Lebih lanjut Ia menambahkan, pemberlakuan pajak e-commerce dinilai kurang tepat. Banyak e-commerce yang belum settle, sehingga akan sangat merugikan apabila ditumpangi NPWP. Sebaiknya, peraturan perpajakan serupa dibebankan ke usaha yang lebih settle, misalnya kewajiban menyertakan NPWP pada nasabah saat membuka rekening.

“Kita tidak anti pajak, kita mau melihat kepentingan yang lebih besar. Ketika pertumbuhan ekonomi baik, rasio pajak bagus, usaha pun akan bagus. Tapi tentu ada prosesnya. Kami sudah melakukan studi kecil, dan menyurati Kemenkeu untuk melakukan audiensi.

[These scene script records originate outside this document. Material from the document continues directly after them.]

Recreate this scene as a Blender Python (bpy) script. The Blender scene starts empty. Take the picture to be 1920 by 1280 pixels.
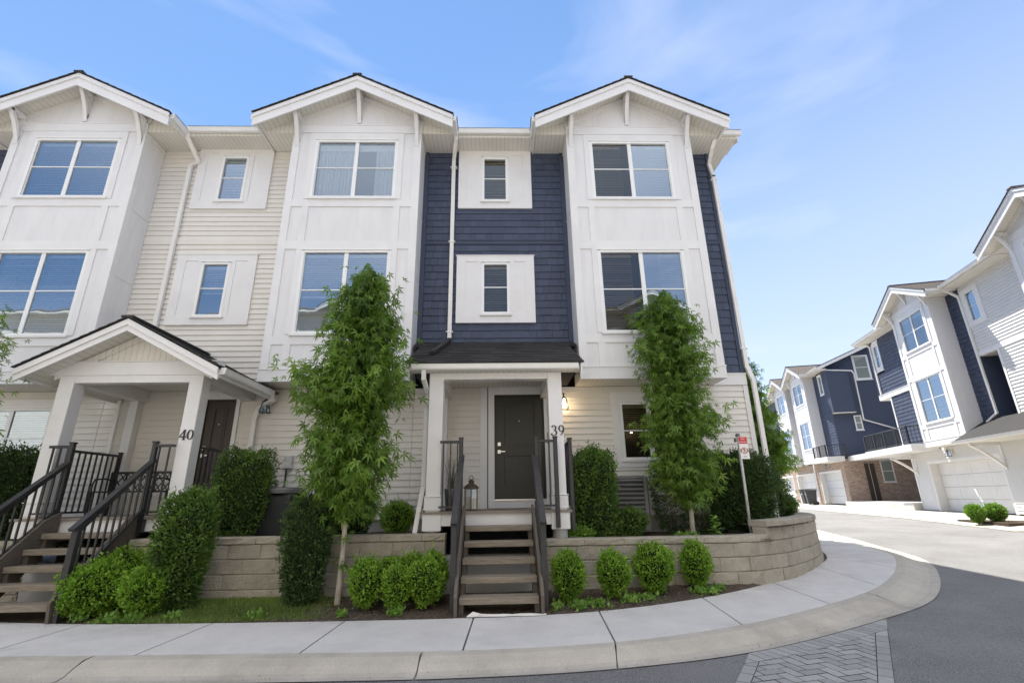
import bpy, math, random
import numpy as np
from mathutils import Vector, Matrix
R_ = math.radians
random.seed(7); rng = np.random.default_rng(7)
SC = bpy.context.scene
COL = SC.collection

# ------------------------------------------------------------------ camera
def make_camera():
    p, y, r = R_(17.8885), R_(1.8031), R_(-0.92347)
    cy, sy, cp, sp = math.cos(y), math.sin(y), math.cos(p), math.sin(p)
    f = Vector((sy*cp, cy*cp, sp)); r0 = Vector((cy, -sy, 0)); u0 = r0.cross(f)
    c, s = math.cos(r), math.sin(r)
    rt = c*r0 + s*u0; up = -s*r0 + c*u0
    m = Matrix((rt, up, -f)).transposed().to_4x4()
    cam = bpy.data.cameras.new('camera'); o = bpy.data.objects.new('camera', cam); COL.objects.link(o)
    o.matrix_world = m
    cam.sensor_width = 36; cam.lens = 908.11/1920*36; cam.clip_start = .05; cam.clip_end = 3000
    SC.camera = o
make_camera()

# ------------------------------------------------------------------ sky, sun, exposure
SUN = Vector((-.185, .5, 1.0)).normalized()
EL = math.asin(SUN.z); AZ = math.atan2(SUN.x, SUN.y)
def make_world():
    w = bpy.data.worlds.new('World'); SC.world = w; w.use_nodes = True
    nt = w.node_tree; N = nt.nodes; L = nt.links; N.clear()
    out = N.new('ShaderNodeOutputWorld'); bg = N.new('ShaderNodeBackground')
    sky = N.new('ShaderNodeTexSky'); sky.sky_type = 'NISHITA'; sky.sun_disc = False
    sky.sun_elevation = EL; sky.sun_rotation = AZ; sky.air_density = 1.0; sky.dust_density = 0.0; sky.ozone_density = 1.5
    tc = N.new('ShaderNodeTexCoord')
    mp = N.new('ShaderNodeMapping'); mp.inputs['Scale'].default_value = (1.0, 1.3, 3.4); mp.inputs['Rotation'].default_value = (.15, .1, .5)
    no = N.new('ShaderNodeTexNoise'); no.inputs['Scale'].default_value = 1.7; no.inputs['Detail'].default_value = 7; no.inputs['Roughness'].default_value = .5; no.inputs['Distortion'].default_value = .6
    cr = N.new('ShaderNodeValToRGB'); cr.color_ramp.elements[0].position = .50; cr.color_ramp.elements[1].position = .80
    cr.color_ramp.elements[0].color = (0, 0, 0, 1); cr.color_ramp.elements[1].color = (.5, .5, .5, 1)
    mx = N.new('ShaderNodeMixRGB'); mx.inputs[2].default_value = (2.6, 2.8, 3.1, 1)
    gm = N.new('ShaderNodeGamma'); gm.inputs[1].default_value = .62
    hs = N.new('ShaderNodeHueSaturation'); hs.inputs['Saturation'].default_value = 1.42; hs.inputs['Value'].default_value = .88
    L.new(tc.outputs['Generated'], mp.inputs[0]); L.new(mp.outputs[0], no.inputs['Vector']); L.new(no.outputs['Fac'], cr.inputs[0])
    L.new(sky.outputs[0], gm.inputs[0]); L.new(gm.outputs[0], hs.inputs['Color']); L.new(hs.outputs[0], mx.inputs[1]); L.new(cr.outputs[0], mx.inputs[0])
    # blue tint of the clear air, and an unseen bright cloud bank added opposite the sun to lift the shade
    tn = N.new('ShaderNodeMixRGB'); tn.blend_type = 'MULTIPLY'; tn.inputs[0].default_value = 1; tn.inputs[2].default_value = (1.04, .99, 1.06, 1)
    # pale haze low in the sky toward the right
    hz = N.new('ShaderNodeVectorMath'); hz.operation = 'DOT_PRODUCT'; hz.inputs[1].default_value = (.50, .35, -1.0); L.new(tc.outputs['Generated'], hz.inputs[0])
    h2 = N.new('ShaderNodeMapRange'); h2.interpolation_type = 'SMOOTHSTEP'; h2.inputs[1].default_value = -.55; h2.inputs[2].default_value = .55; h2.inputs[4].default_value = .66; L.new(hz.outputs['Value'], h2.inputs[0])
    h3 = N.new('ShaderNodeMixRGB'); h3.inputs[2].default_value = (2.15, 2.55, 3.25, 1); L.new(h2.outputs[0], h3.inputs[0]); L.new(mx.outputs[0], h3.inputs[1])
    L.new(h3.outputs[0], tn.inputs[1])
    sp = N.new('ShaderNodeVectorMath'); sp.operation = 'DOT_PRODUCT'; sp.inputs[1].default_value = (-.05, -.40, .915); L.new(tc.outputs['Generated'], sp.inputs[0])
    mr = N.new('ShaderNodeMapRange'); mr.interpolation_type = 'SMOOTHSTEP'; mr.inputs[1].default_value = .62; mr.inputs[2].default_value = 1.0; mr.inputs[4].default_value = .62
    L.new(sp.outputs['Value'], mr.inputs[0])
    cl = N.new('ShaderNodeMixRGB'); cl.inputs[2].default_value = (6.9, 6.65, 6.45, 1); L.new(mr.outputs[0], cl.inputs[0]); L.new(tn.outputs[0], cl.inputs[1])
    L.new(cl.outputs[0], bg.inputs[0]); bg.inputs[1].default_value = .10
    L.new(bg.outputs[0], out.inputs[0])
make_world()
def make_sun():
    l = bpy.data.lights.new('sun', 'SUN'); l.energy = 2.65; l.angle = R_(.53); l.color = (1, .955, .88)
    o = bpy.data.objects.new('sun', l); COL.objects.link(o)
    o.rotation_euler = (-SUN).to_track_quat('-Z', 'Y').to_euler(); o.location = (-8, 20, 40)
make_sun()
SC.view_settings.view_transform = 'Standard'; SC.view_settings.look = 'None'
SC.view_settings.gamma = 1; SC.view_settings.use_curve_mapping = False
SC.view_settings.exposure = 2.02
SC.cycles.max_bounces = 8; SC.cycles.transparent_max_bounces = 12
SC.cycles.caustics_reflective = False; SC.cycles.caustics_refractive = False

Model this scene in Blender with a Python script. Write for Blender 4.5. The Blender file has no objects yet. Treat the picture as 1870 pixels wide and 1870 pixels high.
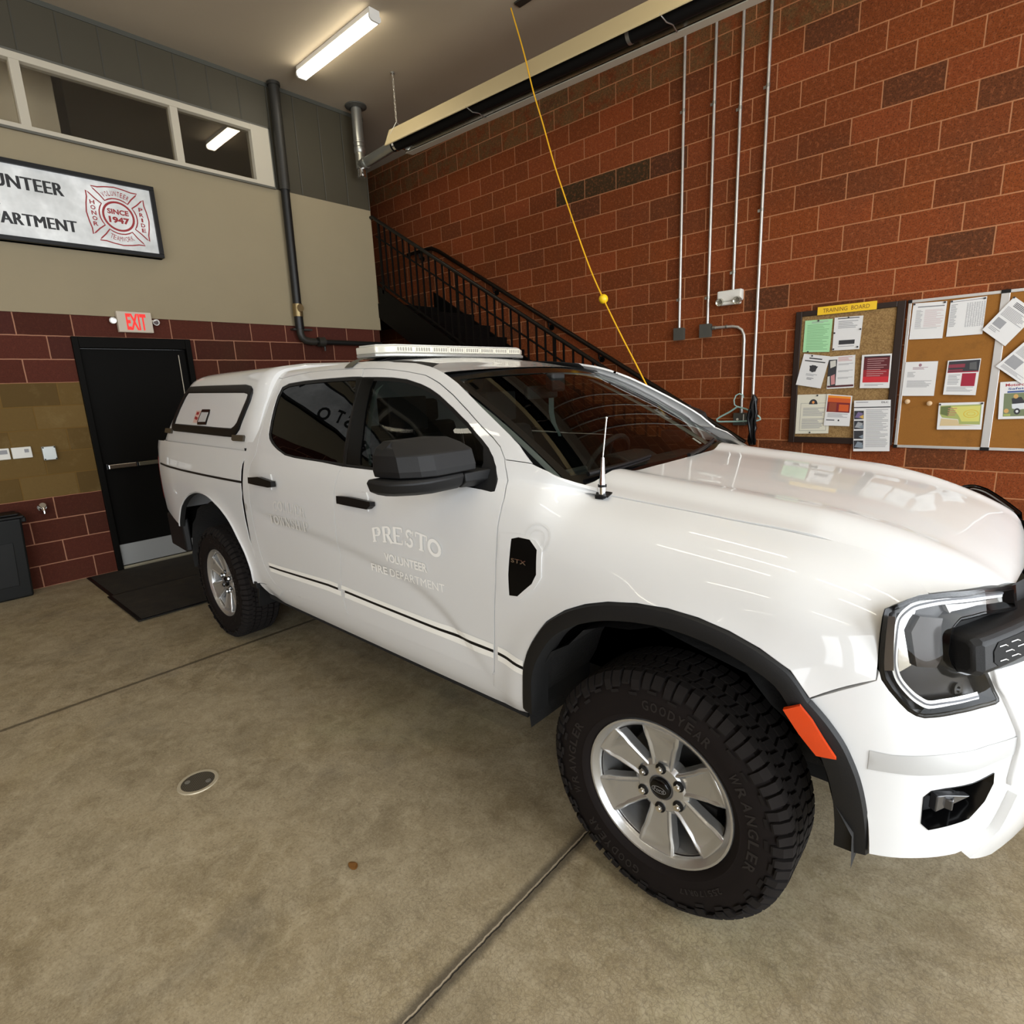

Kami meminta Kemenkeu untuk menunda dan mengkaji ulang keputusan PMK terutama soal pajak, dan studi yang komprehensif harus dilakukan,” pungkasnya.

Belakangan ini, platform marketplace dan e-commerce memang dianggap sebagai pembuka peluang bagi jutaan pelaku UMKM. Hal ini didasari oleh relatif minimnya risiko yang ditawarkan oleh platform e-commerce, mulai dari tidak perlu menyewa toko, minimnya pegawai, biaya promosi, dan terukurnya upaya promosi yang relatif terjangkau, di samping antusiasme masyarakat untuk berbelanja di platform online yang terus meningkat pesat.

Fakta ini didukung oleh studi McKinsey pada Agustus 2018 berjudul “The Digital Archipelago: How Online Commerce is Driving Indonesia’s Economic Development”. Studi tersebut menunjukkan bahwa di tahun 2022 mendatang, perdagangan online akan menciptakan 26 juta lapangan pekerjaan, baik secara langsung maupun tidak langsung.

Kita bisa merasakan gejala ini mulai dari transportasi online yang digunakan sehari-hari, memberikan pilihan dan kesempatan baru bagi jutaan masyarakat untuk memperoleh penghasilan rutin. Terobosan teknologi telah memberikan dampak sosial ekonomi dan potensi besar untuk pertumbuhan ekonomi di Indonesia.

idEA bersama para pelaku industri mengajak para pemangku kepentingan untuk mencari jalan tengah dalam proses implementasi PMK-210 ini. Sehingga, jangan sampai mematikan potensi e-commerce sebagai pendorong pertumbuhan ekonomi Indonesia.